■ **EXERCISE GOAL**
Pull each line containing "pixels" out of the data and copy it.

■ **TASK INPUTS**
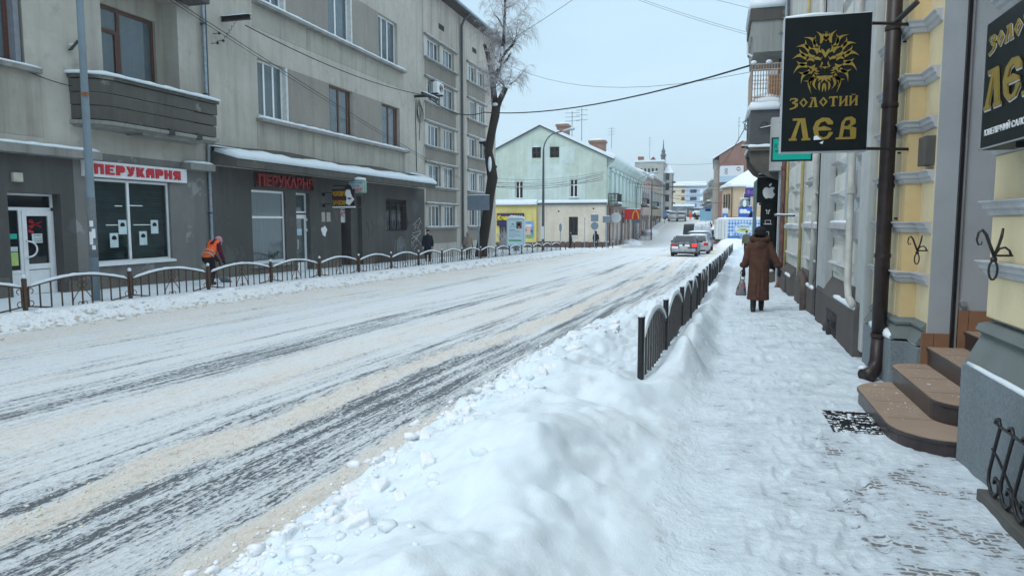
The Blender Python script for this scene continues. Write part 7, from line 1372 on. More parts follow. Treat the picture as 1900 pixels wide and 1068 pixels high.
def hand(mb, w, d, side=1, s=1.0):
    """palm and five fingers; w wrist point, d pointing direction"""
    w = Vector(w); d = Vector(d).normalized(); a = d.cross(Vector((0,1,0)));
    if a.length < .1: a = Vector((1,0,0))
    a.normalize(); limb(mb, [w, w+d*.05*s, w+d*.085*s], [.026*s, .034*s, .034*s], 8)
    for k, L in enumerate((.062, .074, .07, .055)):
        b0 = w+d*.085*s+a*(-.03+.02*k)*s; limb(mb, [b0, b0+d*L*.55*s, b0+d*L*s+a.cross(d)*.012*s*side], [.0105*s, .010*s, .009*s], 6)
    b0 = w+d*.03*s-a*.028*s*side; limb(mb, [b0, b0+d*.035*s-a*.03*s*side, b0+d*.07*s-a*.035*s*side], [.012*s, .011*s, .009*s], 6)
cloth_coat = plain('brown_suede', (.088,.040,.027), .95, var=.25, vs=9, bp=.25, bs=40); furm = plain('brown_fur', (.075,.036,.026), 1.0, var=.4, vs=40, bp=1.0, bs=120)
blackc = plain('black_wool', (.012,.012,.014), .95, var=.3); navy = plain('dark_navy_coat', (.012,.018,.030), .9, var=.25); skin = plain('skin', (.50,.30,.23), .6, var=.06); leather = plain('black_leather', (.015,.014,.014), .5)
# woman in the brown coat, seen from behind, mid-stride
wo = thing('person', 'woman walking away in a long brown sheepskin coat with fur cuffs and black hat', 'person', (.87, 15.4, float(H(np.array([.87]), np.array([15.4]))[0])), .0, local=True)
def body_(mb):
    limb(mb, [(-.09,.0,.86), (-.095,.02,.48), (-.10,-.02,.10)], [.10,.075,.055]); limb(mb, [(.09,.0,.86), (.085,.10,.50), (.075,.16,.15)], [.10,.075,.055])
    oval(mb, [(0,0,.80,.17,.12), (0,0,1.0,.17,.12), (0,0,1.30,.19,.12), (0,0,1.42,.10,.09)]); limb(mb, [(0,0,1.38), (0,.02,1.5)], [.06,.06])
    mb.ell((0,.03,1.56), (.085,.10,.12), 12, 10); mb.ell((0,.135,1.55), (.02,.025,.03), 8, 6)
    limb(mb, [(-.19,0,1.33), (-.27,-.02,1.08), (-.31,.02,.88)], [.055,.05,.04]); limb(mb, [(.19,0,1.33), (.31,-.02,1.10), (.39,-.02,.90)], [.055,.05,.04])
blob('body', blackc, wo, body_, .018)
def gl_(mb): hand(mb, (-.315,.02,.86), (0,.0,-1), 1, 1.05)
blob('glove', leather, wo, gl_, .007, 2)
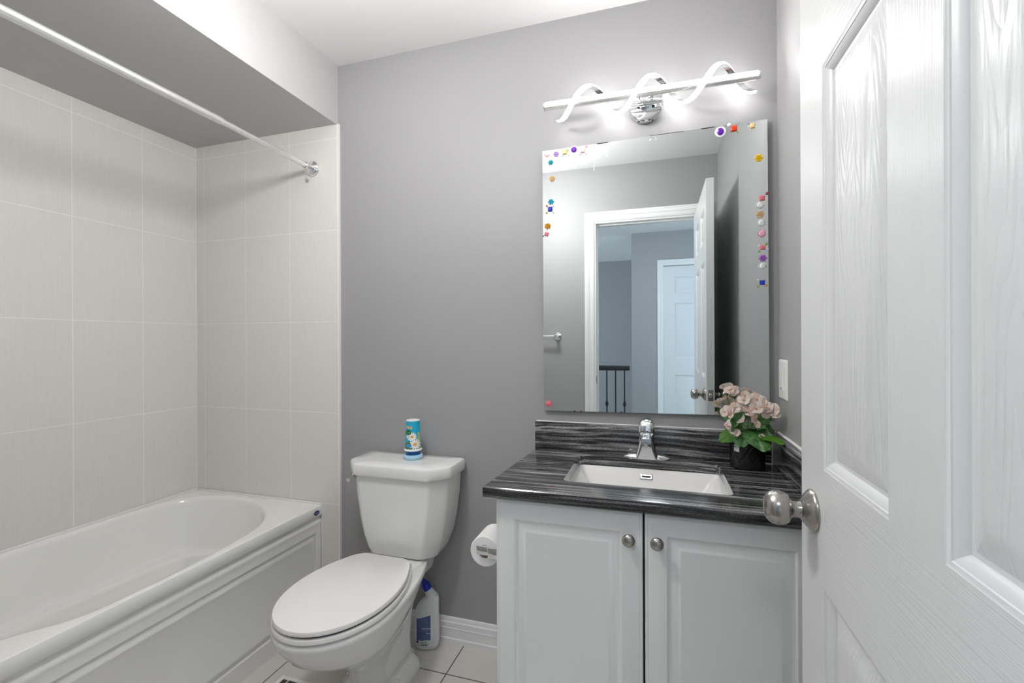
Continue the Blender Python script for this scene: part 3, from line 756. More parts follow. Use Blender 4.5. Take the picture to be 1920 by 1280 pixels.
sticker(0.331, 1.666, 'round', 'clear', 'clear round gem directly under the pink square, right column', r=0.0125)
sticker(0.331, 1.636, 'flower', 'champagne', 'champagne flower sticker between two clear gems, right column', r=0.0128)
sticker(0.335, 1.607, 'round', 'clear', 'clear round gem between champagne flower and pink gem', r=0.0118)
sticker(0.336, 1.572, 'round', 'rose', 'rose pink round gem in the middle of the right column', r=0.0118)
sticker(0.339, 1.526, 'square', 'pink', 'coral square gem with green corner beads, right column', dots=[(.95, 1.0, 'green', .33), (-.95, -1.0, 'green', .33), (-1.0, .5, 'pearl', .25), (1.15, -.6, 'clear', .28)], r=0.0118)
sticker(0.339, 1.491, 'flower', 'purple', 'purple flower sticker above the lowest clear gem, right column', r=0.0128)
sticker(0.338, 1.465, 'round', 'clear', 'clear round gem directly below the purple flower sticker', r=0.0118)
sticker(0.337, 1.410, 'square', 'blue', 'blue square gem with green and orange beads, right mirror side', dots=[(-1.0, -.95, 'green', .33), (1.0, -.75, 'orange', .33), (-1.1, .75, 'clear', .28), (.6, .7, 'green', .18)], r=0.0122)
resm = mat('adhesive_residue', (0.80, 0.82, 0.82), 0.5)
def streak(pts, wds, label):
    bb = BM(); L = [[(x - w_, GY, z), (x - w_*.3, GY - 0.0006, z), (x + w_, GY, z + 0.001)] for (x, z), w_ in zip(pts, wds)]
    loft(bb, L, True, True, True)
    tag(obj('adhesive_streak', bb, resm), label, 'adhesive streak', 'adhesive streaks on the mirror')
streak([(-0.220, 1.929), (-0.213, 1.912), (-0.211, 1.885), (-0.214, 1.850), (-0.213, 1.842)], [0.0016, 0.0022, 0.0012, 0.0016, 0.001], 'thin white adhesive streak beside the pearl cornered pink gem')
streak([(-0.181, 1.937), (-0.176, 1.918), (-0.168, 1.896), (-0.163, 1.886)], [0.0024, 0.0026, 0.0022, 0.001], 'slanted thick white adhesive streak on the top left of mirror')
b = BM(); tube(b, [(-0.020, GY - 0.002, 1.926), (-0.016, GY - 0.003, 1.934), (-0.008, GY - 0.004, 1.937), (0.000, GY - 0.003, 1.933), (0.003, GY - 0.002, 1.925)], 0.0016, 8)
tag(obj('clear_hook', b, mat('clear_plastic', (0.9, 0.92, 0.92), 0.1, trans=0.8)), 'small clear plastic arc stuck at the top middle of the mirror', 'hook')

# ------------------------------------------------------------------ vanity light
LX, LY, LZ = -0.030, -0.098, 2.058
lamp = thing('vanity_wall_light', 'chrome wall light with glowing spiral ribbon round a straight bar above the mirror', 'wall lamp', (LX, -0.002, 2.052))
b = BM(); lathe(b, (LX, -0.001, 2.052), (0, -1, 0), [(0.058, 0), (0.060, 0.003), (0.060, 0.026), (0.057, 0.030), (0.050, 0.031), (0.001, 0.031)], 48); can = obj('canopy', b, M['chrome'], lamp)
for a in (-2.0, -1.2):
    b = BM(); lathe(b, (LX + 0.0595*cos(a), -0.018, 2.052 + 0.0595*sin(a)), (cos(a), 0, sin(a)), [(0.003, 0), (0.003, 0.002)], 10); obj('screw', b, M['blackgap'], can)
b = BM(); box(b, LX - 0.055, LX + 0.055, -0.056, -0.044, 2.052 - 0.014, 2.052 + 0.022, 0.002); box(b, LX - 0.02, LX + 0.02, -0.046, -0.030, 2.035, 2.058, 0.001)
box(b, LX + 0.018, LX + 0.024, -0.095, -0.05, 2.052, 2.064, 0.001); box(b, LX - 0.024, LX - 0.018, -0.095, -0.05, 2.052, 2.064, 0.001)
obj('bracket', b, M['chrome'], lamp)
BX0, BX1 = -0.378, 0.316
b = BM(); tube(b, [(BX0, LY, LZ + 0.003), (BX1, LY, LZ - 0.003)], 0.0140, 28)
obj('bar', b, M['satin'], lamp)
b = BM()
arc = [rad(-25 + 90 * k / 8) for k in range(9)]
L0 = [(LY - 0.0146*cos(a), LZ + 0.0146*sin(a)) for a in arc]
loft(b, [[(BX0 + 0.004, y, z + 0.003) for y, z in L0], [(BX1 - 0.006, y, z - 0.003) for y, z in L0]], False); obj('bar_diffuser', b, M['led_bar'], lamp, label='glowing diffuser strip along the bar')
for x_, d in ((BX0, -1), (BX1, 1)):
    b = BM(); lathe(b, (x_ - d*0.001, LY, LZ - d*0.003), (d, 0, 0), [(0.0148, 0), (0.0148, 0.003), (0.013, 0.004), (0.001, 0.004)], 28); obj('end_cap', b, M['chrome'], lamp)
PIT, XC = 0.210, -0.047
def hel(x, r, dxx=0.0):
    ph = 2*pi*(x - XC)/PIT
    return Vector((x + dxx, LY - r*cos(ph), LZ + r*sin(ph)))
HX0, HX1 = -0.332, 0.302
NS = 190
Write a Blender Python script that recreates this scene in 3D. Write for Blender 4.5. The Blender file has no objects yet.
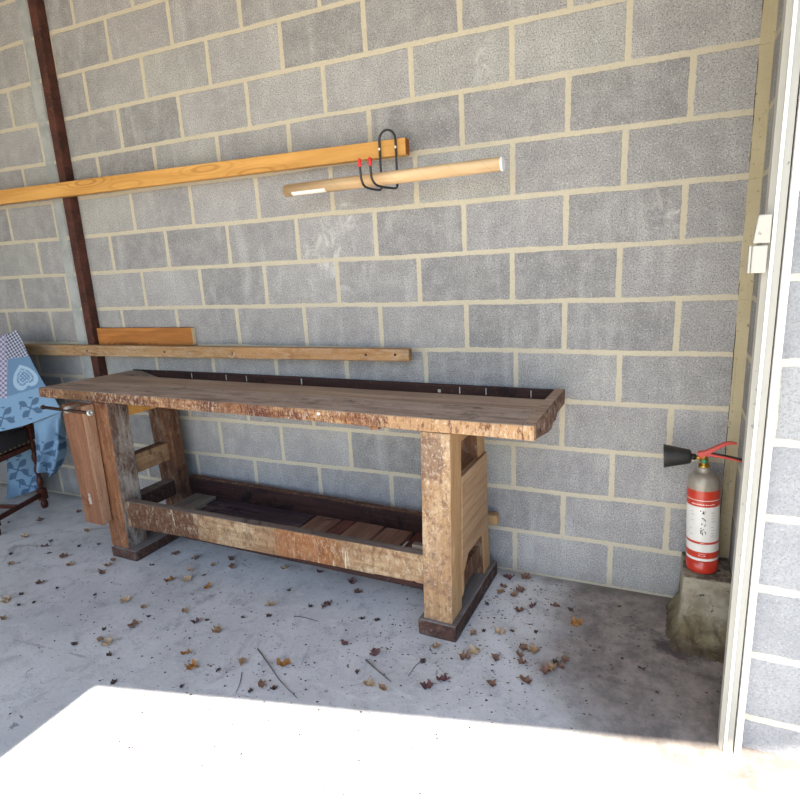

■ **TASK RESULT**
The Blender Python script for this scene continues. Write part 7, from line 1372 on. More parts follow. Treat the picture as 1900 pixels wide and 1068 pixels high.
Continue the Blender Python script for this scene: part 3, from line 756. More parts follow. Use Blender 4.5. Take the picture to be 1920 by 1280 pixels.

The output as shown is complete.